Latrine

Description

Mats Holmlund

The upper floor latrine is a little bit smaller than the corresponding one in room 3 of taberna V 1,31. It consists of a circa 0.49 m wide, 1.50 m high and 0.28 m deep niche in the east corner of the south wall of room 2. The niche is only 0.25 m wide at the bottom and it is connected to a terracotta pipe embedded in the wall. The pipe ends in the cesspit below the floor. Circa 0.60 m from the terracotta pipe, the niche widens into the same small ledge that possibly could be used with a plank to form a seat for the latrine. The niche ends in a round arch.
Including all bricks and tiles of the construction, the latrine is about 1.25 m wide (at the widest point) and 2.05 m high (beginning at the edge of the first terracotta pipe).

The latrine is built in opus listatum and for the most part made up of two rows of tiles alternated with one row of tufa, limestone or cruma. The exception is the bottom that only consists of a single row of tiles. As with the corresponding latrine in taberna V 1,30, the different construction method of this latrine indicates that it was built at a later stage than the wall itself.

The embedded terracotta pipes was originally built into the southeast corner of the south wall, but are exposed at several instances due to the wall plaster falling off.

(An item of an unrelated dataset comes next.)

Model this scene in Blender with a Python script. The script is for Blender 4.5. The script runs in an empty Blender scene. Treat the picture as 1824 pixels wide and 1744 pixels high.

The terracotta pipes are circa 0.40 m high and has a diameter of 0.25 m.

The inside of the latrine was originally covered with hydraulic plaster, but none remains today. However, the extant subsurface of the hydraulic plaster covers most of the inside of the latrine. It is only missing at the bottom, at the right side, and at the right side of the bottom part of the niche.
The outside was covered by the same wall plaster as the wall itself.